All’ombra del Monte Grappa, in una valle in cui il profilo dei colli si contorna di natura, e il passato storico si mescola con un presente che vuole guardare al domani, sorge l’Istituto Filippin. È qui, tra Pieve del Grappa e il verde dei 35 ettari di parco che circondano il complesso scolastico, che qualcosa di nuovo prende forma: studenti con lo zaino, ma anche il bagaglio dell’Intelligenza Artificiale, quella che non serve solo a insegnare informatica, ma a educare alla responsabilità, all’etica, al senso del futuro.
Quando suona la prima campanella dell’anno a Filippin, non è solo l’orario a segnare l’inizio delle lezioni: è l’inizio di un’esperimento educativo che è frutto di dodici anni di studio, progettazione, riflessione. La scuola ha scelto modello internazionale — “a stelle e strisce”, dicono — che non mira a replicare semplicemente un altro sistema, ma a coniugare tre ingredienti in modo nuovo: spazi che cambiano, modalità didattiche fluide, strumenti tecnologici e intellettuali che aiutano a costruire cittadini consapevoli del loro tempo.
Ogni giorni gli studenti non restano “stazionari”: cambiano aula, si spostano, esplorano ambienti diversi. Spazi polifunzionali, laboratori avanzati, alloggi per studenti, camere che diventano luogo di studio o riflessione, ma anche di vita comunitaria. Non è solo insegnamento frontale, ma collaborazione, autonomia, responsabilità. L’obiettivo è che la tecnologia — l’IA — non resti un oggetto esterno, ma venga integrata nelle attività, nella progettazione, nella curiosità critica degli studenti.
Il dirigente Sileno Rampado parla con passione di come, accanto a strumenti informatici comuni (Office, software per condividere lavoro, gestione di team a distanza), si stia preparando il terreno perché già a partire dall’anno scolastico 2026‐2027 l’IA diventi materia di studio vera e propria. Non solo codici e programmazione, ma anche riflessione sull’impatto che questi strumenti possono avere. Cosa vuol dire etica in un mondo in cui le macchine “pensano”? Come garantire che l’IA non sia solo efficiente, ma anche giusta? Sono domande che Filippin vuole mettere al centro.

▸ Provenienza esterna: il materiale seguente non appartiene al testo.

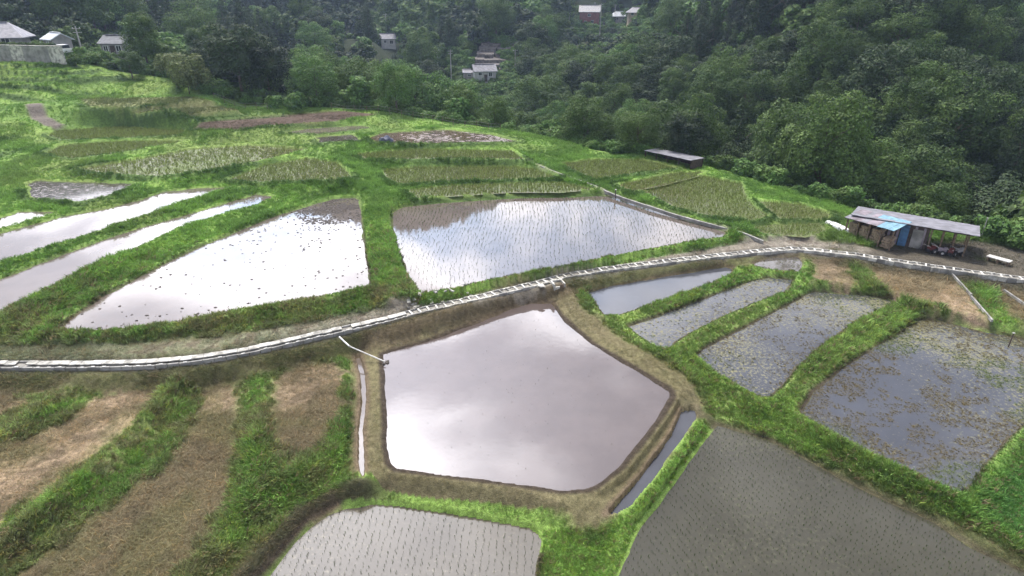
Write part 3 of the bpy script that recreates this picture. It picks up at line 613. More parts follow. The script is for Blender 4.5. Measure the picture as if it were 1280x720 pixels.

Ma questa scuola non è un’isola: è parte di una rete mondiale lasalliana che comprende quasi mille scuole e decine di università. È immersa in una zona che respira natura, che ha vista sulle colline, boschi, borghi; è un luogo dove lo spazio fisico si intreccia con il progetto educativo, dove la bellezza del paesaggio e la cura dell’ambiente diventano scenari concreti in cui crescere. Il parco, le aree verdi, i laboratori, gli spazi di aggregazione, gli hackathon, i progetti di rigenerazione urbana: tutto concorre a formare non solo studenti competenti, ma persone che si sentono parte del proprio territorio.
Tra questi progetti c’è “Borghi Invisibili”, che mette in contatto piccole comunità dell’entroterra con idee, tecnologie, rigenerazione, gemelli digitali e valorizzazione dell’identità locale. È un ponte fra ciò che si è (piccoli borghi, tradizione, legame con il paesaggio) e ciò che si può diventare (innovazione, collaborazione, sostenibilità). È la scuola che emerge dal borgo, che non dimentica le radici mentre guarda avanti.